## begin Dataset rows
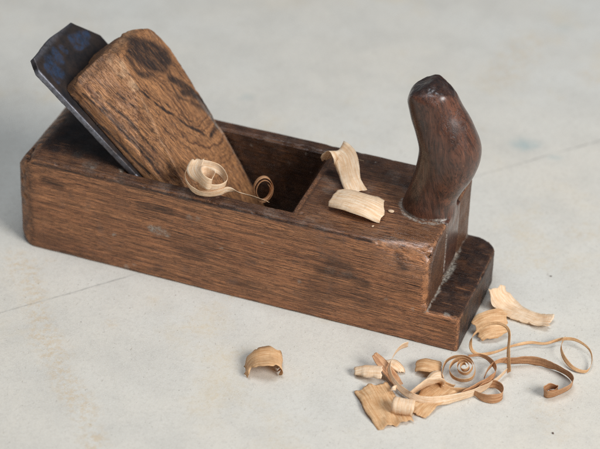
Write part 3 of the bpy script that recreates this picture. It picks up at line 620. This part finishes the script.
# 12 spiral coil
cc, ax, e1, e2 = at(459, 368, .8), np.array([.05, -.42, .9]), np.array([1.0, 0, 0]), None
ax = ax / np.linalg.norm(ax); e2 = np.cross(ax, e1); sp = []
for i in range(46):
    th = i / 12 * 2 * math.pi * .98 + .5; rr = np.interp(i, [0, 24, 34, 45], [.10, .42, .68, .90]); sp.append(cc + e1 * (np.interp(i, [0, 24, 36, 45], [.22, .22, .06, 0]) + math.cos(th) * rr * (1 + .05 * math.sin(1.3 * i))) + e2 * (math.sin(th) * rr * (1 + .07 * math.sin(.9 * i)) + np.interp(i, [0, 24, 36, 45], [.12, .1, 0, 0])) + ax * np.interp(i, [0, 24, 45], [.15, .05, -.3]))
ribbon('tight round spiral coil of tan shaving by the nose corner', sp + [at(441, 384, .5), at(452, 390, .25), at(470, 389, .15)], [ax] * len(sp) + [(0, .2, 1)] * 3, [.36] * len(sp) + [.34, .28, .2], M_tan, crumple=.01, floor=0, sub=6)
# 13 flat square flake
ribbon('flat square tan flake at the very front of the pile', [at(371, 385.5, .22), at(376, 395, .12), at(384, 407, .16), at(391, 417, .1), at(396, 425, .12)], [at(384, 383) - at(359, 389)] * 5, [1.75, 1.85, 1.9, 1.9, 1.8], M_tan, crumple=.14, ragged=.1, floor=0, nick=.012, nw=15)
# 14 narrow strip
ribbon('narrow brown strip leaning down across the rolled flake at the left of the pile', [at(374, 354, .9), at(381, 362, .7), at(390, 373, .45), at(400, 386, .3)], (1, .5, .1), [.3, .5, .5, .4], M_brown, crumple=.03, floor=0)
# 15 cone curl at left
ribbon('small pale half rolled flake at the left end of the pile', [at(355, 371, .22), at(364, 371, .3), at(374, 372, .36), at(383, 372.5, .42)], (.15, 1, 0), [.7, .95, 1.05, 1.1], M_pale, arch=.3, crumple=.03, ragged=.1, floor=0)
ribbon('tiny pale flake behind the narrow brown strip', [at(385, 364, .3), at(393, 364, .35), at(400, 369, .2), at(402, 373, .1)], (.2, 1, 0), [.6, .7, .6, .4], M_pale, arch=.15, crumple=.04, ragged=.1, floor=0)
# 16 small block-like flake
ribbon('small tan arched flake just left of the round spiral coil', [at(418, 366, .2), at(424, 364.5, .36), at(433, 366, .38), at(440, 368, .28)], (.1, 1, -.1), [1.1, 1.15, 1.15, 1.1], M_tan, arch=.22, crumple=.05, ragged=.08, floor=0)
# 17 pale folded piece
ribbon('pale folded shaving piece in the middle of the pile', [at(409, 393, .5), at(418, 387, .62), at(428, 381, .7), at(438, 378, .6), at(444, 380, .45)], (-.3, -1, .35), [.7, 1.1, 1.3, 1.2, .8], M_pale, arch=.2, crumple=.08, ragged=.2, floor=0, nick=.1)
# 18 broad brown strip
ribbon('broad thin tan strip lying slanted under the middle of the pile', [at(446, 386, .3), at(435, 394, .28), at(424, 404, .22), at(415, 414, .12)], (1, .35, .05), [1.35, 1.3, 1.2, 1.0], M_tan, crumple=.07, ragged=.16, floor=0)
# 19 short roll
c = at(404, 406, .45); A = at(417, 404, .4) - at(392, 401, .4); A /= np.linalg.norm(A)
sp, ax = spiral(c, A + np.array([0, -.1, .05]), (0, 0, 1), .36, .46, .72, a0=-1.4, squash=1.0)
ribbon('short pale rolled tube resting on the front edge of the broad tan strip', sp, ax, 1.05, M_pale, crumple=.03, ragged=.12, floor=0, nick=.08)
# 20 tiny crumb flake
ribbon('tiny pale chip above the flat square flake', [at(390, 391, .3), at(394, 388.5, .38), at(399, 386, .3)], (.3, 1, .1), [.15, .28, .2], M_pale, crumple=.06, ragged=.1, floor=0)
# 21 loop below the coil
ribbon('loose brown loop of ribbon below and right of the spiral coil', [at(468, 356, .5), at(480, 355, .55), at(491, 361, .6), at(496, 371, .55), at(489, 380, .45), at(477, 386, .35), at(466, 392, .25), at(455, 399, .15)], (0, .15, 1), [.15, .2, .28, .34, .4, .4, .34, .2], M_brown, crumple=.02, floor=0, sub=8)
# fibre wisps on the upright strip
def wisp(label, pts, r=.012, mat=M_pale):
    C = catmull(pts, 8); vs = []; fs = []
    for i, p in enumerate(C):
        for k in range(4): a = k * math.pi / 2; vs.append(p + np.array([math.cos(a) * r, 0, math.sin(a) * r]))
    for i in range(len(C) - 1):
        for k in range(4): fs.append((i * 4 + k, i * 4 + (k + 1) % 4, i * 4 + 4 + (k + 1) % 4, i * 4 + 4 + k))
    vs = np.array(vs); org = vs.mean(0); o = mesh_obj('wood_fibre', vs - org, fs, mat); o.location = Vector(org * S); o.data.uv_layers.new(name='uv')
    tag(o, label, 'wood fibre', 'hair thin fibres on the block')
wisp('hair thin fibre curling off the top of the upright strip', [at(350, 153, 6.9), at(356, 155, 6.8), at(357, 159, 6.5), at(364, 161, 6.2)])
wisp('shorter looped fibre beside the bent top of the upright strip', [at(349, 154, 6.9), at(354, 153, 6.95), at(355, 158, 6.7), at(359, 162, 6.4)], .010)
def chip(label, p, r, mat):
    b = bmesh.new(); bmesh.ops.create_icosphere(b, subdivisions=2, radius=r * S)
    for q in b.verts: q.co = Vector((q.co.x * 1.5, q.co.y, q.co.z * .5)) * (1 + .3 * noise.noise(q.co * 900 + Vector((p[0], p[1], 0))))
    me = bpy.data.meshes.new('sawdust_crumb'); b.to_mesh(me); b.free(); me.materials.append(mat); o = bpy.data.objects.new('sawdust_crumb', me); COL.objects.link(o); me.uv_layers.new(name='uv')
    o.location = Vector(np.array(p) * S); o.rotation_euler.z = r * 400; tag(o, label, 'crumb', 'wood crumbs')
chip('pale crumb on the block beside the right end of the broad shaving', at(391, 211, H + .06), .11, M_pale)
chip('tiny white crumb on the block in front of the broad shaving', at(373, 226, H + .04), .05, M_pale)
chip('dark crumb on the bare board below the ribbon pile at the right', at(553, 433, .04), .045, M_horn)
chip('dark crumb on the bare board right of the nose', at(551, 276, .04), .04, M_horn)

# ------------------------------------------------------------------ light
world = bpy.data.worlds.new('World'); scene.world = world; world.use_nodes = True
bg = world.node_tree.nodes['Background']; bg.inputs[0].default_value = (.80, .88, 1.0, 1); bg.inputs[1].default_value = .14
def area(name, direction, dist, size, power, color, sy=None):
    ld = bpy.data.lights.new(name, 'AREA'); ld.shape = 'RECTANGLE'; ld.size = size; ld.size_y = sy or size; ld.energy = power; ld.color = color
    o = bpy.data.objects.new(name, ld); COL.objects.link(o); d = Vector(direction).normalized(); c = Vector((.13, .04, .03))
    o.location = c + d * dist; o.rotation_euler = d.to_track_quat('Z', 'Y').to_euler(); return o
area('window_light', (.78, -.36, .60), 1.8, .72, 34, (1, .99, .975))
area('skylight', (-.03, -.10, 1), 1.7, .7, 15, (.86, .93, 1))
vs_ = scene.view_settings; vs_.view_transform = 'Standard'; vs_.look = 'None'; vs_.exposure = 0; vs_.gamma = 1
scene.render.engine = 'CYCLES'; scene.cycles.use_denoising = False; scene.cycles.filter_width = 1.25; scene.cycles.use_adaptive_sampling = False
## end Dataset rows
## begin Dataset rows
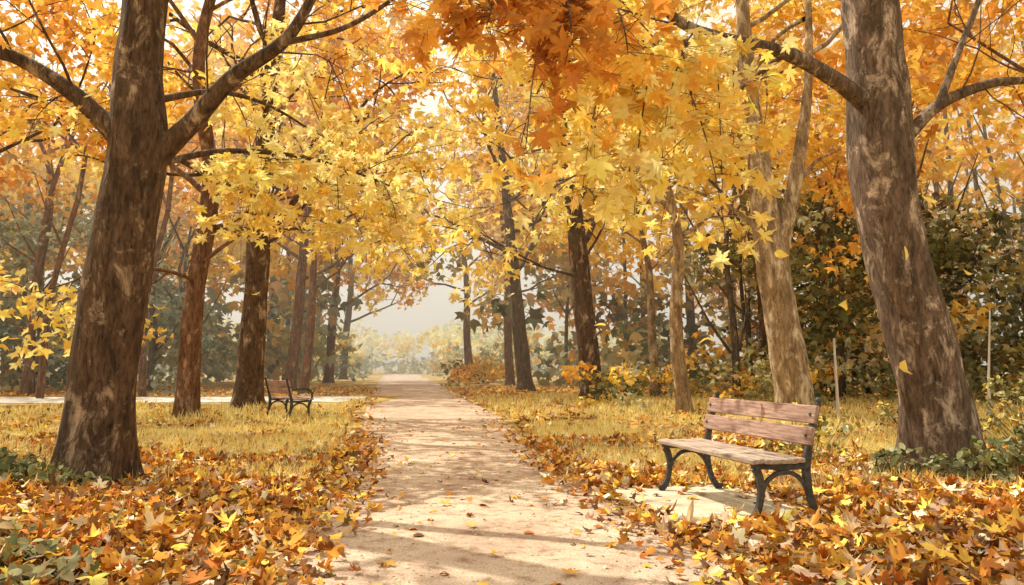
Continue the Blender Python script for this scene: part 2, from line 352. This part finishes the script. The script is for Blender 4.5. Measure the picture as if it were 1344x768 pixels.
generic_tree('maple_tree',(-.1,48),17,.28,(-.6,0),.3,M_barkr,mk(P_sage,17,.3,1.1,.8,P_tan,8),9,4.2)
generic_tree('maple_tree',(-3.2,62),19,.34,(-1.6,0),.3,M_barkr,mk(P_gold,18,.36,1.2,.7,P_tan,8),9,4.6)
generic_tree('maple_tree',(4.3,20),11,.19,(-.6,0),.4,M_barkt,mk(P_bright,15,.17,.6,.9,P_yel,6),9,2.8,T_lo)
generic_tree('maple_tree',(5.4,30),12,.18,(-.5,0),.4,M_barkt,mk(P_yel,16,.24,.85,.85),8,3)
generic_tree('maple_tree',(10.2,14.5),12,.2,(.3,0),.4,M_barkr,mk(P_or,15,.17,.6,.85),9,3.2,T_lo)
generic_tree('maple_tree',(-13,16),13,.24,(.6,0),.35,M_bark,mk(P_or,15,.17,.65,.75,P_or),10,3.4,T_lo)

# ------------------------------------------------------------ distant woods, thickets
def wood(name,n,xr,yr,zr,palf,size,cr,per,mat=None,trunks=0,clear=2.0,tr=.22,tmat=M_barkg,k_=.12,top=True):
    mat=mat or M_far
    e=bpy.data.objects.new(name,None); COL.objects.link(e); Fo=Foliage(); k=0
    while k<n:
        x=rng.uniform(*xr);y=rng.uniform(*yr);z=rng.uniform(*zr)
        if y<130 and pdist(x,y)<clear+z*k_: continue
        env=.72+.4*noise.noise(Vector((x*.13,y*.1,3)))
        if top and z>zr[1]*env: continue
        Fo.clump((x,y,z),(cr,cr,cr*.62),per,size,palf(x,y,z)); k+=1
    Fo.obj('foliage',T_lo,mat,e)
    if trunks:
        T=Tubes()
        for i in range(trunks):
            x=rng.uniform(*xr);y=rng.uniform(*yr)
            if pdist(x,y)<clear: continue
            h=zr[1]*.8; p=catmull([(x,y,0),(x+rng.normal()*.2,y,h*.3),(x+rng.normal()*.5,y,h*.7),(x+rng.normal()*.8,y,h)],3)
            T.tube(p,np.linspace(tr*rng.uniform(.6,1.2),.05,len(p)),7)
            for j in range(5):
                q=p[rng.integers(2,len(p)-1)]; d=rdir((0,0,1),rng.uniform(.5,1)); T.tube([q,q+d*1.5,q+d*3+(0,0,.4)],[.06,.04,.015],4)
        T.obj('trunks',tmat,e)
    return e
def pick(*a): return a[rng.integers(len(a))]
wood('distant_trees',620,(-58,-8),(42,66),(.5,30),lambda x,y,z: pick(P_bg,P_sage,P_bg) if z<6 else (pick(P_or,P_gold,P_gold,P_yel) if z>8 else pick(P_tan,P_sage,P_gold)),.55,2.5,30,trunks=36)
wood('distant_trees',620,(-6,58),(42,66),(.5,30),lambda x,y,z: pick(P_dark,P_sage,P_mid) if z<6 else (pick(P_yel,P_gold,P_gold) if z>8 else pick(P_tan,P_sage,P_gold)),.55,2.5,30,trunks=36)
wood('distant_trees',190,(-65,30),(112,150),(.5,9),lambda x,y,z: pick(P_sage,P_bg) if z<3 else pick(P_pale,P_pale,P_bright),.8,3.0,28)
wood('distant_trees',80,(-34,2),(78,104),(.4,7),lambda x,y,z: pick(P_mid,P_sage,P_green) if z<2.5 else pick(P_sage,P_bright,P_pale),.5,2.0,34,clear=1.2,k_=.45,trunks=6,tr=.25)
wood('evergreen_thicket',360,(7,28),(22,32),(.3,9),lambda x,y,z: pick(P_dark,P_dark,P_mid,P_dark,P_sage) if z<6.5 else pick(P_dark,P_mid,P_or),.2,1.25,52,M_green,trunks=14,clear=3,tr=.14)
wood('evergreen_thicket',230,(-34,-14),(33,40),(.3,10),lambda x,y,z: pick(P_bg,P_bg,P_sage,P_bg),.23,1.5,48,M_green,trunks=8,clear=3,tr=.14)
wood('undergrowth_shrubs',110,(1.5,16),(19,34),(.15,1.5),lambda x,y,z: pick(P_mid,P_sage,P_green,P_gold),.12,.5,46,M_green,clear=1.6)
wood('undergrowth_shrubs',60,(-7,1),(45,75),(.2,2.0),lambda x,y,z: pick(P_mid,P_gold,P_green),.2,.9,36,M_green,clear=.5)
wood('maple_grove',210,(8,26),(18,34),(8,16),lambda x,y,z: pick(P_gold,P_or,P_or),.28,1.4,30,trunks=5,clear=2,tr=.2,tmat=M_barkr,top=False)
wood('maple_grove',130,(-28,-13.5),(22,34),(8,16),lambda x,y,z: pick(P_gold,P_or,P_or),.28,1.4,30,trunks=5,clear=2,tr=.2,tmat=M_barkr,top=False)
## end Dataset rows
• [Set exercise]
Quote the listing above, but only from the line that shows "Continue the Blender" through the line that shows "Fo.clump((x,y,z),(cr,cr,cr*.62),per,size,palf(x,y,z)); k+=1".

• [Reply to the exercise]
Continue the Blender Python script for this scene: part 2, from line 352. This part finishes the script. The script is for Blender 4.5. Measure the picture as if it were 1344x768 pixels.
generic_tree('maple_tree',(-.1,48),17,.28,(-.6,0),.3,M_barkr,mk(P_sage,17,.3,1.1,.8,P_tan,8),9,4.2)
generic_tree('maple_tree',(-3.2,62),19,.34,(-1.6,0),.3,M_barkr,mk(P_gold,18,.36,1.2,.7,P_tan,8),9,4.6)
generic_tree('maple_tree',(4.3,20),11,.19,(-.6,0),.4,M_barkt,mk(P_bright,15,.17,.6,.9,P_yel,6),9,2.8,T_lo)
generic_tree('maple_tree',(5.4,30),12,.18,(-.5,0),.4,M_barkt,mk(P_yel,16,.24,.85,.85),8,3)
generic_tree('maple_tree',(10.2,14.5),12,.2,(.3,0),.4,M_barkr,mk(P_or,15,.17,.6,.85),9,3.2,T_lo)
generic_tree('maple_tree',(-13,16),13,.24,(.6,0),.35,M_bark,mk(P_or,15,.17,.65,.75,P_or),10,3.4,T_lo)

# ------------------------------------------------------------ distant woods, thickets
def wood(name,n,xr,yr,zr,palf,size,cr,per,mat=None,trunks=0,clear=2.0,tr=.22,tmat=M_barkg,k_=.12,top=True):
    mat=mat or M_far
    e=bpy.data.objects.new(name,None); COL.objects.link(e); Fo=Foliage(); k=0
    while k<n:
        x=rng.uniform(*xr);y=rng.uniform(*yr);z=rng.uniform(*zr)
        if y<130 and pdist(x,y)<clear+z*k_: continue
        env=.72+.4*noise.noise(Vector((x*.13,y*.1,3)))
        if top and z>zr[1]*env: continue
        Fo.clump((x,y,z),(cr,cr,cr*.62),per,size,palf(x,y,z)); k+=1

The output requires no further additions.